INFORMATION PROVIDED:
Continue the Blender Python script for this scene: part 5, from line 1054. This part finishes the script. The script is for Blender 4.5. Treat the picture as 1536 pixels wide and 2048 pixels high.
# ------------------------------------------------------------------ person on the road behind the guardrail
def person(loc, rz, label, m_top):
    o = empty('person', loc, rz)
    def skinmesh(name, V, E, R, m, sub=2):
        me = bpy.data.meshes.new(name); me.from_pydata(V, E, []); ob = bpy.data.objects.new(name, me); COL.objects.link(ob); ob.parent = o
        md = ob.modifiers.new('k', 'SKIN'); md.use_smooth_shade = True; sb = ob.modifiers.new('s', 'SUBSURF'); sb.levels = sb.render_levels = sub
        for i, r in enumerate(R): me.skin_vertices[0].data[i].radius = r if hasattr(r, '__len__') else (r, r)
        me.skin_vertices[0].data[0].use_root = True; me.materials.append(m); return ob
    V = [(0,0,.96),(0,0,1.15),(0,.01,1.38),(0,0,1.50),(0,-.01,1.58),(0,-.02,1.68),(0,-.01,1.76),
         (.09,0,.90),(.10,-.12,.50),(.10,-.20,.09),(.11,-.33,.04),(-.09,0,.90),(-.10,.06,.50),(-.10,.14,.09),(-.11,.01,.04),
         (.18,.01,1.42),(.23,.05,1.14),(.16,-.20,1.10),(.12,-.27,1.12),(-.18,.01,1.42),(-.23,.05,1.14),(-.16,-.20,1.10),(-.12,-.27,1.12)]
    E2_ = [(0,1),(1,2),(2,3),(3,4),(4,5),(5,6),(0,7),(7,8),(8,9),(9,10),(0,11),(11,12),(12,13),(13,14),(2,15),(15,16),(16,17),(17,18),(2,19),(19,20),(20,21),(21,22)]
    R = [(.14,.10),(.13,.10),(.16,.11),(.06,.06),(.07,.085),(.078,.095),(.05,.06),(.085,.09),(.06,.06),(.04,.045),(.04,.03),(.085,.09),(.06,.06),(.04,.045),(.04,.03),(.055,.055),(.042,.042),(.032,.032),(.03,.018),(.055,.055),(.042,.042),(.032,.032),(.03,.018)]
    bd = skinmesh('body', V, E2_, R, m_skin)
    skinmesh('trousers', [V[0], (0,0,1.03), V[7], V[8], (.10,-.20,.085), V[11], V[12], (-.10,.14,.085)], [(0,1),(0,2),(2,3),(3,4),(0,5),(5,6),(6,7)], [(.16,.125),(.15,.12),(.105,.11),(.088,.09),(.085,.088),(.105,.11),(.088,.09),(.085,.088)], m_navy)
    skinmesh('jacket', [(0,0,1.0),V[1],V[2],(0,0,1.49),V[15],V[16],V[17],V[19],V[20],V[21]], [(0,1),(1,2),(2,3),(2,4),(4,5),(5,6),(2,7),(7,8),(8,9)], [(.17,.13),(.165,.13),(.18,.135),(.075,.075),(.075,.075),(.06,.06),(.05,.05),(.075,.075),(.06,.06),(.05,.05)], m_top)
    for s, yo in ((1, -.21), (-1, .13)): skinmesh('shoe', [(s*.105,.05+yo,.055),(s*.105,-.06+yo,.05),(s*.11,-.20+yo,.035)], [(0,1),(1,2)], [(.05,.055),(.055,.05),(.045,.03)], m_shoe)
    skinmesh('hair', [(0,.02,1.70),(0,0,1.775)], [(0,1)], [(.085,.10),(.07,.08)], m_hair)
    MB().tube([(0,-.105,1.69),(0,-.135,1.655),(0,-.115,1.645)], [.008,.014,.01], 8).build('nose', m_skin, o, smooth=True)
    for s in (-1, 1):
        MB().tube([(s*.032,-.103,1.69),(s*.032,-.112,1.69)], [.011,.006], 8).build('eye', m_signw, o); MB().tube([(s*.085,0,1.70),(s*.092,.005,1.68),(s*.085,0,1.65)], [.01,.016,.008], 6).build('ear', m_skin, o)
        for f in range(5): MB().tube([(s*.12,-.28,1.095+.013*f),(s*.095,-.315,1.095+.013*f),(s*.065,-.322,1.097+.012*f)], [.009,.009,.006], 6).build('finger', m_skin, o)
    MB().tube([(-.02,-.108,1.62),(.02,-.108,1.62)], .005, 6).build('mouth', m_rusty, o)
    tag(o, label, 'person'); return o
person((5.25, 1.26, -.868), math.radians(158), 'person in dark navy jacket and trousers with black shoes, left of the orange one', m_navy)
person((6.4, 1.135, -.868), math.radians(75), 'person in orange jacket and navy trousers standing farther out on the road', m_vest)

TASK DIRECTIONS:
Reproduce the full listing word for word.

ANSWER TO THIS TASK:
Continue the Blender Python script for this scene: part 5, from line 1054. This part finishes the script. The script is for Blender 4.5. Treat the picture as 1536 pixels wide and 2048 pixels high.
# ------------------------------------------------------------------ person on the road behind the guardrail
def person(loc, rz, label, m_top):
    o = empty('person', loc, rz)
    def skinmesh(name, V, E, R, m, sub=2):
        me = bpy.data.meshes.new(name); me.from_pydata(V, E, []); ob = bpy.data.objects.new(name, me); COL.objects.link(ob); ob.parent = o
        md = ob.modifiers.new('k', 'SKIN'); md.use_smooth_shade = True; sb = ob.modifiers.new('s', 'SUBSURF'); sb.levels = sb.render_levels = sub
        for i, r in enumerate(R): me.skin_vertices[0].data[i].radius = r if hasattr(r, '__len__') else (r, r)
        me.skin_vertices[0].data[0].use_root = True; me.materials.append(m); return ob
    V = [(0,0,.96),(0,0,1.15),(0,.01,1.38),(0,0,1.50),(0,-.01,1.58),(0,-.02,1.68),(0,-.01,1.76),
         (.09,0,.90),(.10,-.12,.50),(.10,-.20,.09),(.11,-.33,.04),(-.09,0,.90),(-.10,.06,.50),(-.10,.14,.09),(-.11,.01,.04),
         (.18,.01,1.42),(.23,.05,1.14),(.16,-.20,1.10),(.12,-.27,1.12),(-.18,.01,1.42),(-.23,.05,1.14),(-.16,-.20,1.10),(-.12,-.27,1.12)]
    E2_ = [(0,1),(1,2),(2,3),(3,4),(4,5),(5,6),(0,7),(7,8),(8,9),(9,10),(0,11),(11,12),(12,13),(13,14),(2,15),(15,16),(16,17),(17,18),(2,19),(19,20),(20,21),(21,22)]
    R = [(.14,.10),(.13,.10),(.16,.11),(.06,.06),(.07,.085),(.078,.095),(.05,.06),(.085,.09),(.06,.06),(.04,.045),(.04,.03),(.085,.09),(.06,.06),(.04,.045),(.04,.03),(.055,.055),(.042,.042),(.032,.032),(.03,.018),(.055,.055),(.042,.042),(.032,.032),(.03,.018)]
    bd = skinmesh('body', V, E2_, R, m_skin)
    skinmesh('trousers', [V[0], (0,0,1.03), V[7], V[8], (.10,-.20,.085), V[11], V[12], (-.10,.14,.085)], [(0,1),(0,2),(2,3),(3,4),(0,5),(5,6),(6,7)], [(.16,.125),(.15,.12),(.105,.11),(.088,.09),(.085,.088),(.105,.11),(.088,.09),(.085,.088)], m_navy)
    skinmesh('jacket', [(0,0,1.0),V[1],V[2],(0,0,1.49),V[15],V[16],V[17],V[19],V[20],V[21]], [(0,1),(1,2),(2,3),(2,4),(4,5),(5,6),(2,7),(7,8),(8,9)], [(.17,.13),(.165,.13),(.18,.135),(.075,.075),(.075,.075),(.06,.06),(.05,.05),(.075,.075),(.06,.06),(.05,.05)], m_top)
    for s, yo in ((1, -.21), (-1, .13)): skinmesh('shoe', [(s*.105,.05+yo,.055),(s*.105,-.06+yo,.05),(s*.11,-.20+yo,.035)], [(0,1),(1,2)], [(.05,.055),(.055,.05),(.045,.03)], m_shoe)
    skinmesh('hair', [(0,.02,1.70),(0,0,1.775)], [(0,1)], [(.085,.10),(.07,.08)], m_hair)
    MB().tube([(0,-.105,1.69),(0,-.135,1.655),(0,-.115,1.645)], [.008,.014,.01], 8).build('nose', m_skin, o, smooth=True)
    for s in (-1, 1):
        MB().tube([(s*.032,-.103,1.69),(s*.032,-.112,1.69)], [.011,.006], 8).build('eye', m_signw, o); MB().tube([(s*.085,0,1.70),(s*.092,.005,1.68),(s*.085,0,1.65)], [.01,.016,.008], 6).build('ear', m_skin, o)
        for f in range(5): MB().tube([(s*.12,-.28,1.095+.013*f),(s*.095,-.315,1.095+.013*f),(s*.065,-.322,1.097+.012*f)], [.009,.009,.006], 6).build('finger', m_skin, o)
    MB().tube([(-.02,-.108,1.62),(.02,-.108,1.62)], .005, 6).build('mouth', m_rusty, o)
    tag(o, label, 'person'); return o
person((5.25, 1.26, -.868), math.radians(158), 'person in dark navy jacket and trousers with black shoes, left of the orange one', m_navy)
person((6.4, 1.135, -.868), math.radians(75), 'person in orange jacket and navy trousers standing farther out on the road', m_vest)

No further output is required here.